Book Review: Simple: Conquering the Crisis of Complexity


Simple: Conquering the Crisis of Complexity
By: Alan Siegel and Irene Etzkorn

“ Conquering the crisis of complexity “ is this book’s headline.
It’s an interesting, relevant, accurate and timely publication.

Some 200-pages long, it’s easy and quick to read with some clear and simple messages. The use of practical, real life, and well known global examples demonstrates this is no theoretical tomb and makes it easy to recognise plenty of examples in the daily life and world of the reader.

From either a business, or a consumer’s point of view, it’s clear the absolute complexity waste which exists could be eliminated, with increased consumer value and increased supplier profits too.
Simplify eliminates waste and lean adds recognised customer value !

Complexity generally gains short term power and control – simplicity not so. Much complexity comes from misunderstood branding ‘ stuff ‘ and short term money grabbing tactics. Companies that simplify their products, services and communications are able to improve their long term relationships with customers. Consumers are often prepared to pay a simplicity premium and simplification provides significant business benefits in the form of : cost savings, better client retention, enhanced employee efficiency and competitive advantage for first movers.

We live in an increasingly complex world which is costing individuals and businesses huge sums of money.

As there has been a discernible and measureable shift to complexity, it’s an opportune time for ‘back to basics ‘ as a distinct business model.
The 3-core principles of simplicity, which can revolutionise a business, are : empathise; distil; clarify.

Empathise includes :

• Customer experience
• Remove the barriers – shorten the distance
• See reality of needs – in context
• Understand your audience
• Get to the unheralded touchpoints – build core trust
• Be easy to do business with – human contact
• Simplicity is the takeaway experience
• Consumer confidence comes through comprehension, from simplicity

Distill includes :

• Edit stuff out – brevity and clarity
• Let customers decide how much they want
• Innovation includes simplicity – and taking away
• Resist the constant temptation to add on and complicate
• Let customers choose – at a glance; preferred; in depth options

Clarify includes :

• Apply design to information – anticipate need
• Visual clarity; key themes; chunking up
• Paradox of simplicity – the less you know the more you understand
• Power of visualisation
• Avoid language used intentionally to confuse, conceal, muddle and obfuscate

There are business incentives for simple…
• Distinctive added value to service or product
• Customers are more satisfied and better informed
• Leads to higher levels of trust and greater brand loyalty
• Cognitive fluency = feel good = acceptance and trust

Creating too much brand desire is often costly.

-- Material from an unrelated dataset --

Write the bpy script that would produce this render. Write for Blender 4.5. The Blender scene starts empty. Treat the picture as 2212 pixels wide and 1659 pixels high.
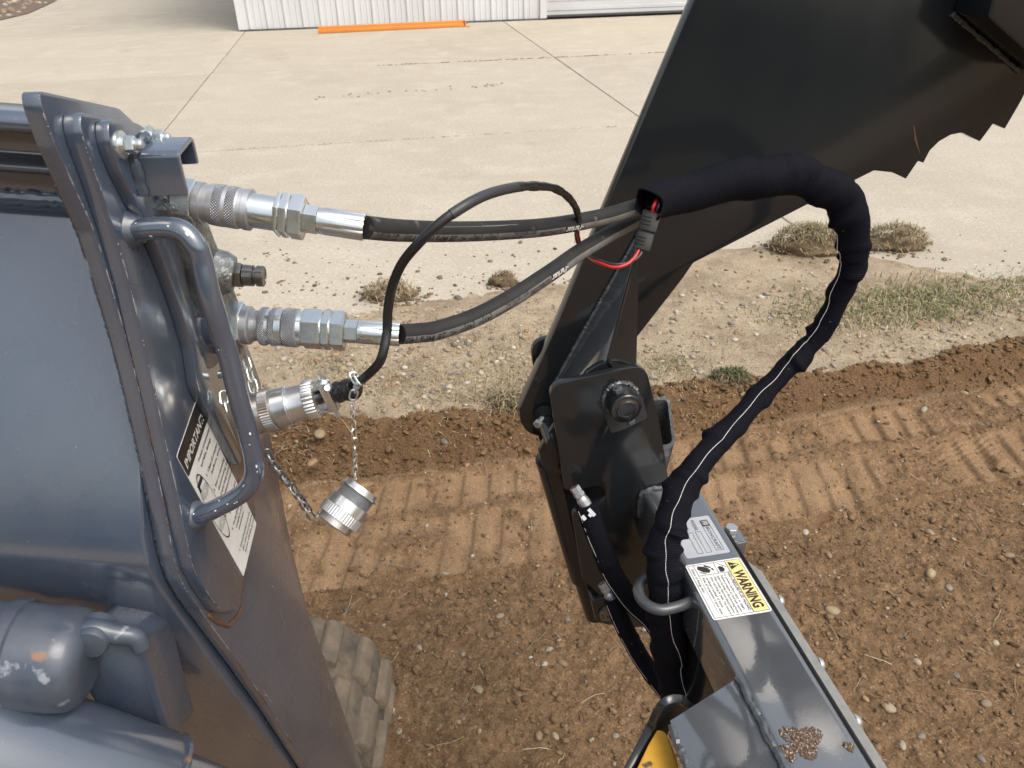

“ At the point of desire you want more but at the point of daily use you want less “. The cost of returned products in the USA is $100 billion a year!
Many well known successful companies have found their own distinctive and authentic brand voice. These are transparent, direct, straightforward and human. People want straight talk.

Like any authentic culture, simplicity requires clarity of purpose and commitment from the very top. With continuous efforts to empathise, distil and clarify. Ceaseless efforts on ease of use and simplicity of design are required. Customer intimacy becomes number one priority, co-creating with customers and integrating that creativity lies at the core of simplicity.
Keeping complexity out of sight of customers needs broad and sweeping change and is a continuous journey.

The outstanding better performing business will manage out complexity for customers, suppliers and partners. Customers experience economy through one seamless experience. Alignment is paramount as complexity thrives in silos. Open cultures which value naivety are best.
In particular, legalese fosters complexity and inherent aversion to simplicity, but there are striking examples of successful and simple legal documents and statements.
The well know acronym of SNAFU is quoted as an indication of the prevalence of much institutionalised complexity evident today. We are drowning in complexity ! Which affects B2B, B2C and social everyday life.

The final question is asked “ So where do we go from here ? “
And the answer is “ Back to basics “ for comprehension and control. A competitive differentiator and true point of difference for early adopters, for many years to come.

This book shows you how.

A small investment in reading it will either confirm you’re on the right future track or offer a better one.